Monday, January 14, 2013

Square

One of our tasks at Santa Maria Virgen today was making square grids that will serve as footings for extra-weight-bearing bits of the foundation structure. It seemed very straightforward when the Honduran construction boss showed us how to do it: take four pieces of rebar, lay them in a square, tie the ends together, lay three more pieces within the square to make a ladder, flip the whole thing over and lay in three more pieces to make a 5x5 grid, tie all the intersections together with wire twists. Simple as you please.

Except that, when we began to do it, it didn't seem so simple at all. The pieces didn't want to stay where we put them. Lifting the bars up from the ground ever so slightly to pass the wire twist around the pieces had a tendency to displace the other pieces. Twisting the wire, which we'd done with such skill and finesse on the rebar cages before, seemed to follow a different geometry altogether on the grids. I never did figure out what I was doing wrong; I just know that more often than not I'd twist a nice figure-8 and the second piece of rebar wouldn't be connected to it at all. Mystifying. When the one I'd been working on with Lee Beam and Margaret Pearson and Lee Nancarrow was finally finished, I stood it up -- and it wasn't square. It wasn't all that far off square, no. But it was definitely a parallelogram, not a real right-angle square. How was that going to serve as a proper footing?

Not to worry, said Lee B. A few taps of a hammer in a few well-chosen places, a bit of push applied in a corner, and the whole grid shifted into a much more passable square. It may not have been a Pythagorean ideal form, but it would certainly do the job of helping to hold up the church.

Thinking of that, I noticed how many things we did today that required a little tapping, a bit of a push, some just-after-the-fact adjustment to line up properly for the job they were intended to do. We needed to pour concrete for another course of foundation; and to do that we needed to set up boards as concrete forms; and to hold the boards in place we created struts of masonry blocks piled on each other, angled against the boards, backed up with more blocks, pushed up together in whatever way would provide the most leverage for the board. It wasn't precision work. But the boards held, and the concrete stayed where it was put, and the foundation course looked pretty straight. There were rebar towers already set in concrete at the bases of several footings all the way around the structure; and while the bases of the towers were secure, the tops weren't always straight. As the new foundation course went in, the towers were propped into straighter line with sticks and struts and whatever could bring them into line before the next courses of blocks could grow around them. Wooden planks made up the majority of the concrete forms; but they had open ends, and the concrete had to be prevented from flowing out the ends; so Todd Doorenbos and Lee N and I stuffed wet heavy paper -- concrete bags, actually, that had been dunked in a pail of water -- into the places where the flowing concrete had to be dammed. It looked mighty strange. But when the concrete was poured into the forms the paper held, and it left just the open spaces needed to set in extra rebar cages and footing grids when the foundation reinforcements are built.
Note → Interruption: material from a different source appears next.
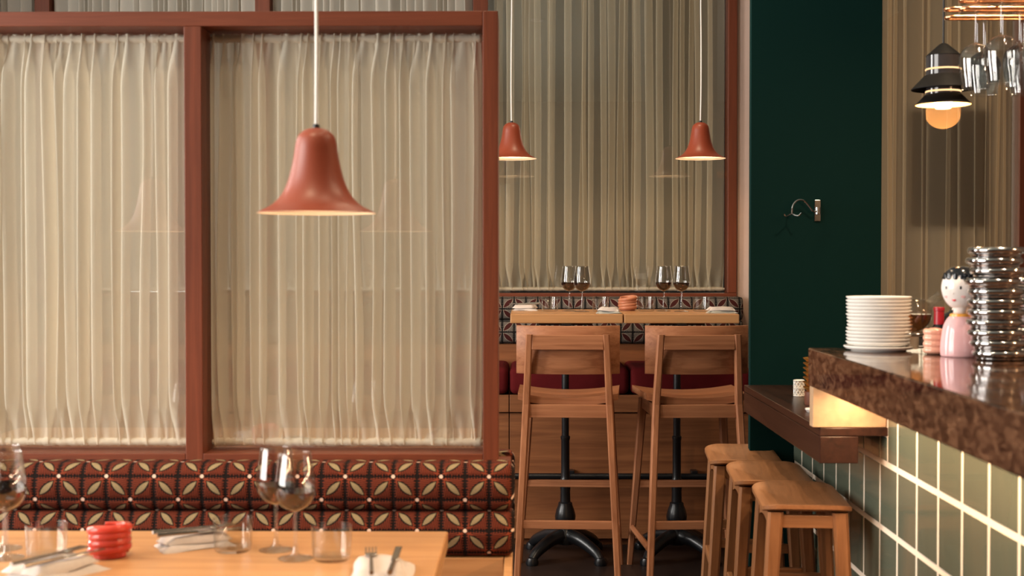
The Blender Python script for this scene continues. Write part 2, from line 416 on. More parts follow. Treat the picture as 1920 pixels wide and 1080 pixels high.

A lot of the things we did today required a little tapping, a little push, some propping up, some stuffing in, some little bit of adjustment before they came into line, before they were square enough to do the jobs they were meant to do.

In Christian theology we talk about "justification," and the best simple explanation of justification that I've ever heard related it to the practice of "justifying" a paragraph of text. A "justified" text has a straight margin on both the right and the left, both the beginning and end of each line. The lines line up in a satisfying square. In order to achieve the even margin on the right-hand side, the typesetter (or, now, the word processing program) has to add tiny bits of space between words, even between individual characters. In the days of movable type, the printer had to tap on the type, push a little here, pull a little there, in order to add the extra spaces to make the lines line up. But when all the work was done, the paragraph was justified, the characters were squared off in right relationship.

I think perhaps that's how God does the work of justification in us: a tap here, a push there, a bit of insight, an eye-opening experience, a forgiveness offered, a love deepened: bit by bit, God adjusts us in small ways to come into righter relationships, to line up our energies and actions and thoughts and feelings in something more like the way God really wants us to be. Like the grid for the footing, we are not squared up true all at once, but it takes some time and effort to bring our potentials into realization of God's best will for us.

But, unlike the footing grid, we have the capacity to work along with God, to co-operate in the adjustments that make us more true, to be part of the work of making our own souls. Not self-justification, but cooperating with God in the work of our mutual justification, our mutual adjustment and accommodation, for the righting of our many relationships.

A tap here, a push there, with humility and with good will -- that's how we become squared up true in God's love.